Last night, after I woke up at 3:30am and couldn’t go back to sleep, I began thinking about how often I’ve heard people ask why God allows people to suffer. It’s been asked for centuries, and assuming Christ tarries, it will be asked for centuries to come. Honestly, I don’t understand how people who claim to read the Bible can not know the biblical answer to that. An entire old testament book was written with that subject in mind.
Job pleased God. When Satan approached the Lord, God told him that “[t]here is no one like [Job] on earth: a sound and honest man who fears God and shuns evil” (Job 1:8). Yet God allowed nearly everything that belonged to Job to be taken away or destroyed. Of course, Job wondered what he had done to displease God. His friends suggested that Job had done something to deserve the punishment of the Lord. “Those who plough iniquity and sow disaster, reap just that” (Job 4:8). But that was not the case at all. In Job’s anguish and distress, the Lord God spoke to Job. It was probably not the “answer” Job had been looking for, but it silenced him. The Lord proceeded to ask Job where he was during the creation of the earth. Who created the earth, and ordered it so that it continued to Job’s day? The Lord put Job in his place, in other words. Job’s reply: “My words have been frivolous: what can I reply? I had better lay my hand over my mouth” (Job 40:34). God wasn’t quite through questioning Job. By the time it was all over with, Job was saying that “[I] retract what I have said, and repent in dust and ashes” (Job 42:6). Basically, it came down to (as I paraphrase), “Who are you to even ask why you are suffering? Praise God in all things.”
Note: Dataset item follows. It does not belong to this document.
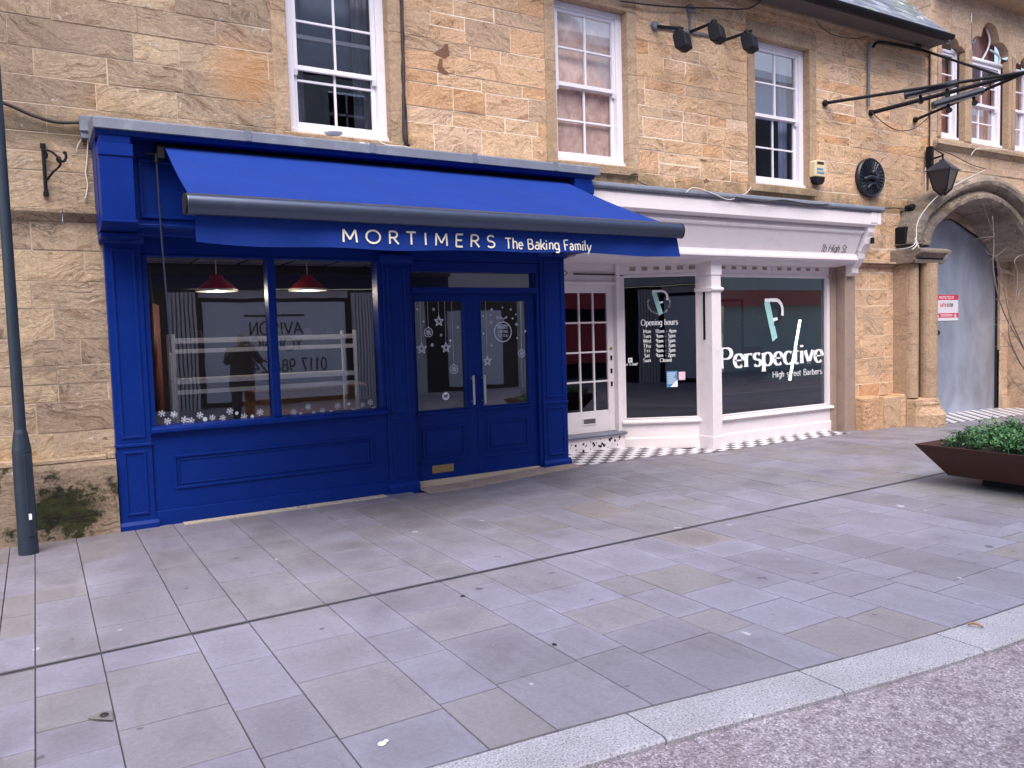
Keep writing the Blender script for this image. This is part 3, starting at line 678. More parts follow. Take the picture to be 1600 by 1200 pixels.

The Catholic Church adds a new dimension to the suffering that we may endure. As it states in the Catechism of the Catholic Church, “Even though enlightened by [Christ], faith is often lived in darkness and can be put to the test” (CCC 164). It goes on to say that the Virgin Mary “walked into the night of faith in sharing the darkness of her son’s suffering and death” (CCC 165). As a matter of fact, suffering can “[acquire] a new meaning; it [can become] a participation in the saving work of Jesus” (CCC 1521). Like Mary, we are able through a gift of the Holy Spirit, to unite our suffering with Christ’s. We are able to grow closer to Christ because of his and our suffering.
So our suffering does not have to be in vain. Even in the midst of our pain, we can have hope within us that God can and is still using us in this life. We can continue to offer God our prayers and thanksgiving for ourselves as well as for others. But most of all, we can at least begin to understand the depth of God’s love for us which he proved by his own suffering on the cross for us!